Print the listing as it stands, omitting all images.

--- start DATA ---

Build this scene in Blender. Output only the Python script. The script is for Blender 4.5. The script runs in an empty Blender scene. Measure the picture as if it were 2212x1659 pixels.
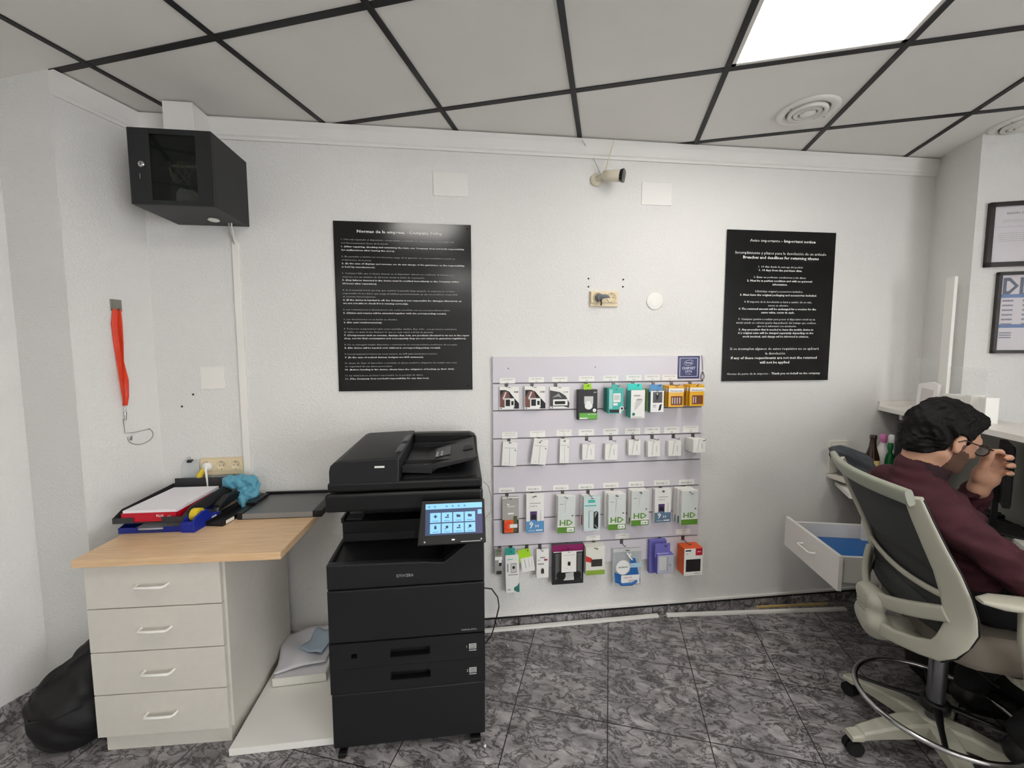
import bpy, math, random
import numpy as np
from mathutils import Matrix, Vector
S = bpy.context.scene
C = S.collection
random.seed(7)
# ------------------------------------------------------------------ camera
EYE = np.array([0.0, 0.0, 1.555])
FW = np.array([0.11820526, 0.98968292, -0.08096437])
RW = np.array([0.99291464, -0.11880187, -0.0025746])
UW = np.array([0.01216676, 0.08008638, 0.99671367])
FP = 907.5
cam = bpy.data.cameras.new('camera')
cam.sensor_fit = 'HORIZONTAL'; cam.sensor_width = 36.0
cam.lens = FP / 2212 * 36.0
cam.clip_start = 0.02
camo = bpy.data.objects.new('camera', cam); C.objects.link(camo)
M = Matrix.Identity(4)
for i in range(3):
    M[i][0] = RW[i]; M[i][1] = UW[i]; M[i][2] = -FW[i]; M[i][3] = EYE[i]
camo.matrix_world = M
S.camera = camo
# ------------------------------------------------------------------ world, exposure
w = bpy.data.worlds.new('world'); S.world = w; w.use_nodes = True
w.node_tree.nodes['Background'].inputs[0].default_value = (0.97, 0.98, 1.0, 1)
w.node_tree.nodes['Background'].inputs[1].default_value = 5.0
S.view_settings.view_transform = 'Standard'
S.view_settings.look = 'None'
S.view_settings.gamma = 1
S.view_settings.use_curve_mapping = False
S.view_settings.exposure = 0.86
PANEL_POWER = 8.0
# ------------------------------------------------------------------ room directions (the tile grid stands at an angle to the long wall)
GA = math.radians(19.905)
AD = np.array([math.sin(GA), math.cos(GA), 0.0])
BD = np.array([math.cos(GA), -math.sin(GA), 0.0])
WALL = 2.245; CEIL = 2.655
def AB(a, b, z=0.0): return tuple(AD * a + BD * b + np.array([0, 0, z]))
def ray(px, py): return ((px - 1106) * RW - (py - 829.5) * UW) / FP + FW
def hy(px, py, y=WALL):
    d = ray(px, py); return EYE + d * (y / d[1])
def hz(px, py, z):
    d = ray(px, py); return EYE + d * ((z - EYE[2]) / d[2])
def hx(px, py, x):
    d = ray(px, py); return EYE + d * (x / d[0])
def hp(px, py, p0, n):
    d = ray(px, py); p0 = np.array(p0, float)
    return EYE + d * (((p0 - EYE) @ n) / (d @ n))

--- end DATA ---

■ **IN RESPONSE**
Build this scene in Blender. Output only the Python script. The script is for Blender 4.5. The script runs in an empty Blender scene. Measure the picture as if it were 2212x1659 pixels.
import bpy, math, random
import numpy as np
from mathutils import Matrix, Vector
S = bpy.context.scene
C = S.collection
random.seed(7)
# ------------------------------------------------------------------ camera
EYE = np.array([0.0, 0.0, 1.555])
FW = np.array([0.11820526, 0.98968292, -0.08096437])
RW = np.array([0.99291464, -0.11880187, -0.0025746])
UW = np.array([0.01216676, 0.08008638, 0.99671367])
FP = 907.5
cam = bpy.data.cameras.new('camera')
cam.sensor_fit = 'HORIZONTAL'; cam.sensor_width = 36.0
cam.lens = FP / 2212 * 36.0
cam.clip_start = 0.02
camo = bpy.data.objects.new('camera', cam); C.objects.link(camo)
M = Matrix.Identity(4)
for i in range(3):
    M[i][0] = RW[i]; M[i][1] = UW[i]; M[i][2] = -FW[i]; M[i][3] = EYE[i]
camo.matrix_world = M
S.camera = camo
# ------------------------------------------------------------------ world, exposure
w = bpy.data.worlds.new('world'); S.world = w; w.use_nodes = True
w.node_tree.nodes['Background'].inputs[0].default_value = (0.97, 0.98, 1.0, 1)
w.node_tree.nodes['Background'].inputs[1].default_value = 5.0
S.view_settings.view_transform = 'Standard'
S.view_settings.look = 'None'
S.view_settings.gamma = 1
S.view_settings.use_curve_mapping = False
S.view_settings.exposure = 0.86
PANEL_POWER = 8.0
# ------------------------------------------------------------------ room directions (the tile grid stands at an angle to the long wall)
GA = math.radians(19.905)
AD = np.array([math.sin(GA), math.cos(GA), 0.0])
BD = np.array([math.cos(GA), -math.sin(GA), 0.0])
WALL = 2.245; CEIL = 2.655
def AB(a, b, z=0.0): return tuple(AD * a + BD * b + np.array([0, 0, z]))
def ray(px, py): return ((px - 1106) * RW - (py - 829.5) * UW) / FP + FW
def hy(px, py, y=WALL):
    d = ray(px, py); return EYE + d * (y / d[1])
def hz(px, py, z):
    d = ray(px, py); return EYE + d * ((z - EYE[2]) / d[2])
def hx(px, py, x):
    d = ray(px, py); return EYE + d * (x / d[0])
def hp(px, py, p0, n):
    d = ray(px, py); p0 = np.array(p0, float)
    return EYE + d * (((p0 - EYE) @ n) / (d @ n))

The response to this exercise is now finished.